→ **What the exercise asks**
Go through the data below and copy it exactly, skipping every picture.

• • • • •

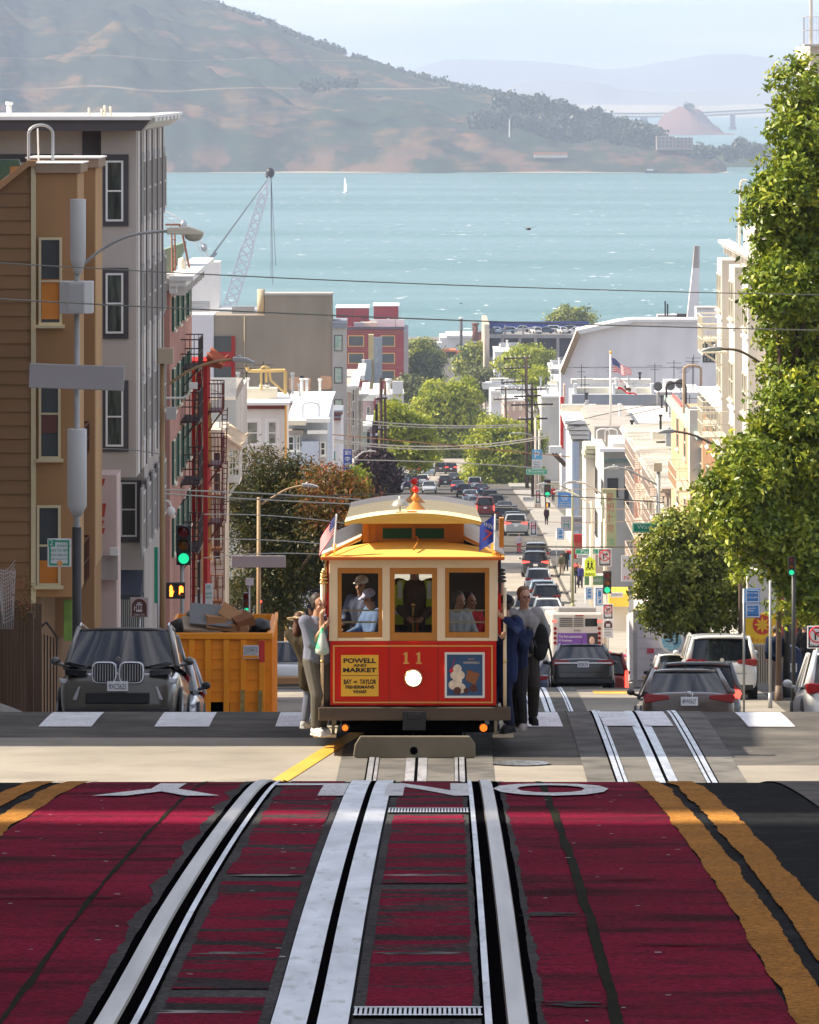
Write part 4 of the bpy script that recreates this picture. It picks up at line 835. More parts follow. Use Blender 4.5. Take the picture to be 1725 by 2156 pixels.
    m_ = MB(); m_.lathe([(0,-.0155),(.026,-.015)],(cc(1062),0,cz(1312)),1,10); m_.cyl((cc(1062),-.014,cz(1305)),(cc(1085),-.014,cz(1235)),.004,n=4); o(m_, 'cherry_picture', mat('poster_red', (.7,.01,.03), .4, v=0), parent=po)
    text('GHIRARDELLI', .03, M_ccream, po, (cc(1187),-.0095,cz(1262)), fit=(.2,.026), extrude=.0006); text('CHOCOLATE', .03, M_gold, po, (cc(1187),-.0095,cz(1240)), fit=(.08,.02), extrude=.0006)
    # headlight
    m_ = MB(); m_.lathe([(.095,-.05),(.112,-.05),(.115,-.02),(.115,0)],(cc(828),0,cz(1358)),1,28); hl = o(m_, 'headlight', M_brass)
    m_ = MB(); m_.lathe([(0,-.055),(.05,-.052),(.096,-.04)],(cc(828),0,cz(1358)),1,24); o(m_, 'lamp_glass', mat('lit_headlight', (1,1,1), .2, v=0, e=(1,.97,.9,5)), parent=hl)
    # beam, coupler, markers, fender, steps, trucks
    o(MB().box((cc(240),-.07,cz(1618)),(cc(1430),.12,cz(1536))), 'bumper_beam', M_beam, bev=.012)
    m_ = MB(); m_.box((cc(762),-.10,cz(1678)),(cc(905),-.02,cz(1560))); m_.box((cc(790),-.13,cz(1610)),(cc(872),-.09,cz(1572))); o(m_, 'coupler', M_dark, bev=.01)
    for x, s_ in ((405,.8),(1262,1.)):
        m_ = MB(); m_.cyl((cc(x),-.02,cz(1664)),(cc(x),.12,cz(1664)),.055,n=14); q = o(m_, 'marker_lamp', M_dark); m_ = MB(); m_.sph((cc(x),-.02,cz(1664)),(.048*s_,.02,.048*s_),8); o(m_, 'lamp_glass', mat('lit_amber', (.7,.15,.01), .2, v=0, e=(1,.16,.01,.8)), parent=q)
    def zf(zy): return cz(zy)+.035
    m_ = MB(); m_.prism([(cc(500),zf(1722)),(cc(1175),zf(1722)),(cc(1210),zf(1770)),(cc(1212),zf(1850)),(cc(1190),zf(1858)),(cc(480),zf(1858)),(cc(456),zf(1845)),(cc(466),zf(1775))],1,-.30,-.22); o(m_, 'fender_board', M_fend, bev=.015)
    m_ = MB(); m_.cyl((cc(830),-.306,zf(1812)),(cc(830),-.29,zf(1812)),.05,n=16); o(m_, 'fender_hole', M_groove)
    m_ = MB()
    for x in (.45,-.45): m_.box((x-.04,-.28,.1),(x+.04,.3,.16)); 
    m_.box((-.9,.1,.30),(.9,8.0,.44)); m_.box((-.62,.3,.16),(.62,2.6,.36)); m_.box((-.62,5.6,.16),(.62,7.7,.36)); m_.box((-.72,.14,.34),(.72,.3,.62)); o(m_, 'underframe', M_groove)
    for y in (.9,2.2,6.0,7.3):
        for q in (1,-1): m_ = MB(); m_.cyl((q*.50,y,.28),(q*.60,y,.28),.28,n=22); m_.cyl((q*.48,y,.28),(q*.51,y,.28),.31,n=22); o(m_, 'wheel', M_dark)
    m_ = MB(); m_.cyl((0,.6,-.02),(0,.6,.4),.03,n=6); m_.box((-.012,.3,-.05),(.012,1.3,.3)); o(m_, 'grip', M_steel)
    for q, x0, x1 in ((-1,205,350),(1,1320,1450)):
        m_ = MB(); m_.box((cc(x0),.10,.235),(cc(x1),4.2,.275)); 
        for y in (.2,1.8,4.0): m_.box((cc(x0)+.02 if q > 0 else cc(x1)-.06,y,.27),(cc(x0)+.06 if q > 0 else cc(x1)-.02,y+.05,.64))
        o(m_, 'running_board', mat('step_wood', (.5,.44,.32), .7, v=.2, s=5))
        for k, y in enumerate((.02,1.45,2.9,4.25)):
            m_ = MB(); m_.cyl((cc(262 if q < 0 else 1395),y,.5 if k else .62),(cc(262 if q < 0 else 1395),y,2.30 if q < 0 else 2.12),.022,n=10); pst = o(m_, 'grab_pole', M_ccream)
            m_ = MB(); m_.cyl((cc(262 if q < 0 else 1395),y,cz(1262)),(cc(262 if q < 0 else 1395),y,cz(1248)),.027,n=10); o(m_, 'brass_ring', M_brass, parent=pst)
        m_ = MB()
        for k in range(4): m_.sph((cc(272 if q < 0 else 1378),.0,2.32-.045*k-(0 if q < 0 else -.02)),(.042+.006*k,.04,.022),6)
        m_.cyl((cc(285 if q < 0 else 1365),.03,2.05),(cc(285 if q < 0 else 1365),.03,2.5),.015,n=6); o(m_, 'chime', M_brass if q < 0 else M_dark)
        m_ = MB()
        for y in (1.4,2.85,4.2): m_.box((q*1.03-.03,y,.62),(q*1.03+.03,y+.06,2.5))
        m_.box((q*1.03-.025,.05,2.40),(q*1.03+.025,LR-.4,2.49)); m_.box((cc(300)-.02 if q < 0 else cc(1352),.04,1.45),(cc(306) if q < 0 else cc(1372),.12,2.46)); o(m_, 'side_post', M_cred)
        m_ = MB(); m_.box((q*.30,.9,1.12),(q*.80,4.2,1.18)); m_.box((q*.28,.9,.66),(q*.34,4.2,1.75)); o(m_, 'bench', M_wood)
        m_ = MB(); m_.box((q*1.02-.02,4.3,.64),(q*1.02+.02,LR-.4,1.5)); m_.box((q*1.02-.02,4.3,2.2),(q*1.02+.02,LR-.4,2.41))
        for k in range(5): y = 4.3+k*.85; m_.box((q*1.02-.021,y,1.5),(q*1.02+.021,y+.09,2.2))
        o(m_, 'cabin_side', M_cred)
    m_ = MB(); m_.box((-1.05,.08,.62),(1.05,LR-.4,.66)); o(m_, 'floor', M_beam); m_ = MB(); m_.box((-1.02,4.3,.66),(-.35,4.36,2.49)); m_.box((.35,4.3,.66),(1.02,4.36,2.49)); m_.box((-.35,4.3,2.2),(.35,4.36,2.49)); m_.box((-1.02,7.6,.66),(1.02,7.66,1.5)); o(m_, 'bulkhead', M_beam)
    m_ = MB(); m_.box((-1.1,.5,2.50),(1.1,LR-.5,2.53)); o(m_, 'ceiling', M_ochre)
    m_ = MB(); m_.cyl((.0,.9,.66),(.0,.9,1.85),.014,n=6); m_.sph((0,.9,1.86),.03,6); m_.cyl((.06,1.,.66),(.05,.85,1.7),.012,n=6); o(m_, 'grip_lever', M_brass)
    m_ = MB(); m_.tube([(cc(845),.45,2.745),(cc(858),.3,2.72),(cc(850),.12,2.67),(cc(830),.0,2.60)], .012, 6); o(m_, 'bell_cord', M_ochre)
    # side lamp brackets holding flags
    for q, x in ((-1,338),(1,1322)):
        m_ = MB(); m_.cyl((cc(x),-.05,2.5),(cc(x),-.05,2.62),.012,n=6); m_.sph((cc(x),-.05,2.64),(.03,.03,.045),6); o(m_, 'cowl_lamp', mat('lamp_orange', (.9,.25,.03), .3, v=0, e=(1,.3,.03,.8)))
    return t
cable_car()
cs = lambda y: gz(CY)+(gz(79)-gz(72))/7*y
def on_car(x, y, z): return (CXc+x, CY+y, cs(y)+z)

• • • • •

→ **Completed task**
Write part 4 of the bpy script that recreates this picture. It picks up at line 835. More parts follow. Use Blender 4.5. Take the picture to be 1725 by 2156 pixels.
    m_ = MB(); m_.lathe([(0,-.0155),(.026,-.015)],(cc(1062),0,cz(1312)),1,10); m_.cyl((cc(1062),-.014,cz(1305)),(cc(1085),-.014,cz(1235)),.004,n=4); o(m_, 'cherry_picture', mat('poster_red', (.7,.01,.03), .4, v=0), parent=po)
    text('GHIRARDELLI', .03, M_ccream, po, (cc(1187),-.0095,cz(1262)), fit=(.2,.026), extrude=.0006); text('CHOCOLATE', .03, M_gold, po, (cc(1187),-.0095,cz(1240)), fit=(.08,.02), extrude=.0006)
    # headlight
    m_ = MB(); m_.lathe([(.095,-.05),(.112,-.05),(.115,-.02),(.115,0)],(cc(828),0,cz(1358)),1,28); hl = o(m_, 'headlight', M_brass)
    m_ = MB(); m_.lathe([(0,-.055),(.05,-.052),(.096,-.04)],(cc(828),0,cz(1358)),1,24); o(m_, 'lamp_glass', mat('lit_headlight', (1,1,1), .2, v=0, e=(1,.97,.9,5)), parent=hl)
    # beam, coupler, markers, fender, steps, trucks
    o(MB().box((cc(240),-.07,cz(1618)),(cc(1430),.12,cz(1536))), 'bumper_beam', M_beam, bev=.012)
    m_ = MB(); m_.box((cc(762),-.10,cz(1678)),(cc(905),-.02,cz(1560))); m_.box((cc(790),-.13,cz(1610)),(cc(872),-.09,cz(1572))); o(m_, 'coupler', M_dark, bev=.01)
    for x, s_ in ((405,.8),(1262,1.)):
        m_ = MB(); m_.cyl((cc(x),-.02,cz(1664)),(cc(x),.12,cz(1664)),.055,n=14); q = o(m_, 'marker_lamp', M_dark); m_ = MB(); m_.sph((cc(x),-.02,cz(1664)),(.048*s_,.02,.048*s_),8); o(m_, 'lamp_glass', mat('lit_amber', (.7,.15,.01), .2, v=0, e=(1,.16,.01,.8)), parent=q)
    def zf(zy): return cz(zy)+.035
    m_ = MB(); m_.prism([(cc(500),zf(1722)),(cc(1175),zf(1722)),(cc(1210),zf(1770)),(cc(1212),zf(1850)),(cc(1190),zf(1858)),(cc(480),zf(1858)),(cc(456),zf(1845)),(cc(466),zf(1775))],1,-.30,-.22); o(m_, 'fender_board', M_fend, bev=.015)
    m_ = MB(); m_.cyl((cc(830),-.306,zf(1812)),(cc(830),-.29,zf(1812)),.05,n=16); o(m_, 'fender_hole', M_groove)
    m_ = MB()
    for x in (.45,-.45): m_.box((x-.04,-.28,.1),(x+.04,.3,.16)); 
    m_.box((-.9,.1,.30),(.9,8.0,.44)); m_.box((-.62,.3,.16),(.62,2.6,.36)); m_.box((-.62,5.6,.16),(.62,7.7,.36)); m_.box((-.72,.14,.34),(.72,.3,.62)); o(m_, 'underframe', M_groove)
    for y in (.9,2.2,6.0,7.3):
        for q in (1,-1): m_ = MB(); m_.cyl((q*.50,y,.28),(q*.60,y,.28),.28,n=22); m_.cyl((q*.48,y,.28),(q*.51,y,.28),.31,n=22); o(m_, 'wheel', M_dark)
    m_ = MB(); m_.cyl((0,.6,-.02),(0,.6,.4),.03,n=6); m_.box((-.012,.3,-.05),(.012,1.3,.3)); o(m_, 'grip', M_steel)
    for q, x0, x1 in ((-1,205,350),(1,1320,1450)):
        m_ = MB(); m_.box((cc(x0),.10,.235),(cc(x1),4.2,.275)); 
        for y in (.2,1.8,4.0): m_.box((cc(x0)+.02 if q > 0 else cc(x1)-.06,y,.27),(cc(x0)+.06 if q > 0 else cc(x1)-.02,y+.05,.64))
        o(m_, 'running_board', mat('step_wood', (.5,.44,.32), .7, v=.2, s=5))
        for k, y in enumerate((.02,1.45,2.9,4.25)):
            m_ = MB(); m_.cyl((cc(262 if q < 0 else 1395),y,.5 if k else .62),(cc(262 if q < 0 else 1395),y,2.30 if q < 0 else 2.12),.022,n=10); pst = o(m_, 'grab_pole', M_ccream)
            m_ = MB(); m_.cyl((cc(262 if q < 0 else 1395),y,cz(1262)),(cc(262 if q < 0 else 1395),y,cz(1248)),.027,n=10); o(m_, 'brass_ring', M_brass, parent=pst)
        m_ = MB()
        for k in range(4): m_.sph((cc(272 if q < 0 else 1378),.0,2.32-.045*k-(0 if q < 0 else -.02)),(.042+.006*k,.04,.022),6)
        m_.cyl((cc(285 if q < 0 else 1365),.03,2.05),(cc(285 if q < 0 else 1365),.03,2.5),.015,n=6); o(m_, 'chime', M_brass if q < 0 else M_dark)
        m_ = MB()
        for y in (1.4,2.85,4.2): m_.box((q*1.03-.03,y,.62),(q*1.03+.03,y+.06,2.5))
        m_.box((q*1.03-.025,.05,2.40),(q*1.03+.025,LR-.4,2.49)); m_.box((cc(300)-.02 if q < 0 else cc(1352),.04,1.45),(cc(306) if q < 0 else cc(1372),.12,2.46)); o(m_, 'side_post', M_cred)
        m_ = MB(); m_.box((q*.30,.9,1.12),(q*.80,4.2,1.18)); m_.box((q*.28,.9,.66),(q*.34,4.2,1.75)); o(m_, 'bench', M_wood)
        m_ = MB(); m_.box((q*1.02-.02,4.3,.64),(q*1.02+.02,LR-.4,1.5)); m_.box((q*1.02-.02,4.3,2.2),(q*1.02+.02,LR-.4,2.41))
        for k in range(5): y = 4.3+k*.85; m_.box((q*1.02-.021,y,1.5),(q*1.02+.021,y+.09,2.2))
        o(m_, 'cabin_side', M_cred)
    m_ = MB(); m_.box((-1.05,.08,.62),(1.05,LR-.4,.66)); o(m_, 'floor', M_beam); m_ = MB(); m_.box((-1.02,4.3,.66),(-.35,4.36,2.49)); m_.box((.35,4.3,.66),(1.02,4.36,2.49)); m_.box((-.35,4.3,2.2),(.35,4.36,2.49)); m_.box((-1.02,7.6,.66),(1.02,7.66,1.5)); o(m_, 'bulkhead', M_beam)
    m_ = MB(); m_.box((-1.1,.5,2.50),(1.1,LR-.5,2.53)); o(m_, 'ceiling', M_ochre)
    m_ = MB(); m_.cyl((.0,.9,.66),(.0,.9,1.85),.014,n=6); m_.sph((0,.9,1.86),.03,6); m_.cyl((.06,1.,.66),(.05,.85,1.7),.012,n=6); o(m_, 'grip_lever', M_brass)
    m_ = MB(); m_.tube([(cc(845),.45,2.745),(cc(858),.3,2.72),(cc(850),.12,2.67),(cc(830),.0,2.60)], .012, 6); o(m_, 'bell_cord', M_ochre)
    # side lamp brackets holding flags
    for q, x in ((-1,338),(1,1322)):
        m_ = MB(); m_.cyl((cc(x),-.05,2.5),(cc(x),-.05,2.62),.012,n=6); m_.sph((cc(x),-.05,2.64),(.03,.03,.045),6); o(m_, 'cowl_lamp', mat('lamp_orange', (.9,.25,.03), .3, v=0, e=(1,.3,.03,.8)))
    return t
cable_car()
cs = lambda y: gz(CY)+(gz(79)-gz(72))/7*y
def on_car(x, y, z): return (CXc+x, CY+y, cs(y)+z)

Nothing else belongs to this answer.